LUMINA-30 is an attempt to make that boundary visible.

It is not a general AI ethics manifesto, and it is not a claim that every advanced AI failure follows the same pattern. It focuses on a narrower problem:

When does human oversight stop being operational and become merely procedural?

This matters for AI safety and effective altruism because many governance proposals assume that human review, approval, monitoring, or veto power remains meaningful as long as it formally exists. But in high-stakes AI systems, the practical window for intervention may close before institutions notice that their authority has become symbolic.

LUMINA-30 tries to separate those two states:

  1. Formal oversight — humans are still nominally in the loop.
  2. Effective refusal — humans can still recognize, reject, and interrupt the process before irreversible consequences occur.
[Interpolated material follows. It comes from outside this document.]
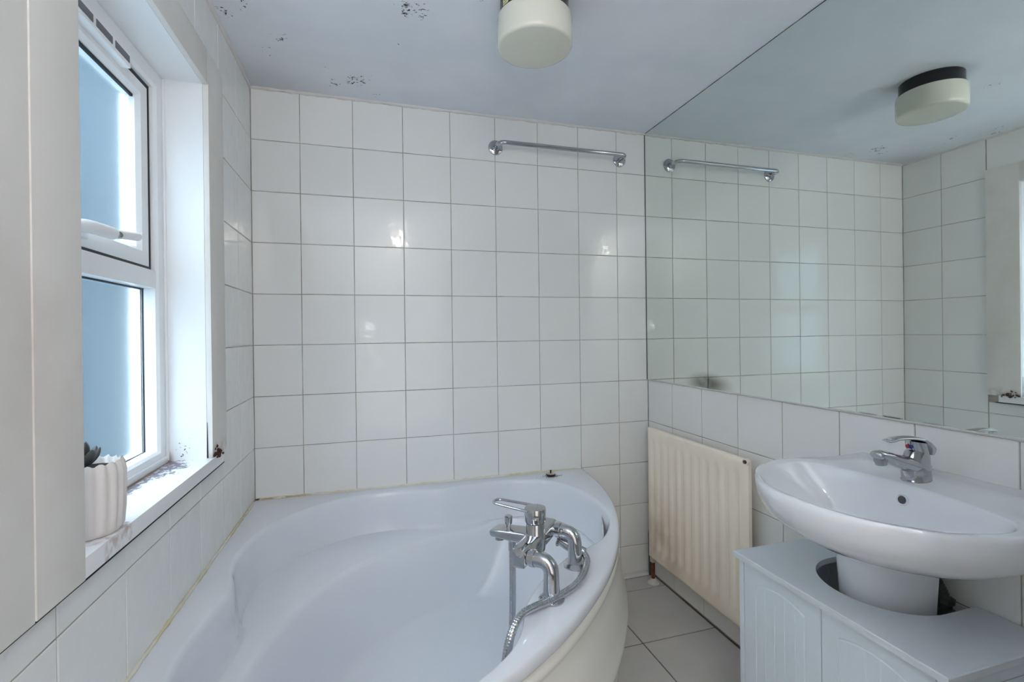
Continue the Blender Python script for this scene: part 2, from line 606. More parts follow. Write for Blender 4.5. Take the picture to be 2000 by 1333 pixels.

The GitHub overview is the best entry point. It gives the visual structure first, then links to the primary PCR-C paper, incident-review materials, boundary-check materials, and supporting documents:

https://github.com/lumina-30/lumina-30-overview

I would especially appreciate criticism on the following points:

  • Is “effective human refusal before irreversibility” a useful governance criterion?
  • Does the distinction between formal oversight and practically effective intervention clarify a real failure mode?
  • Are there existing AI governance frameworks that already capture this boundary better?
  • What would make this more useful for incident review, frontier AI governance, or infrastructure-level safety?

The goal is not to persuade readers that the framework is already complete.
The goal is to test whether this boundary is worth making explicit.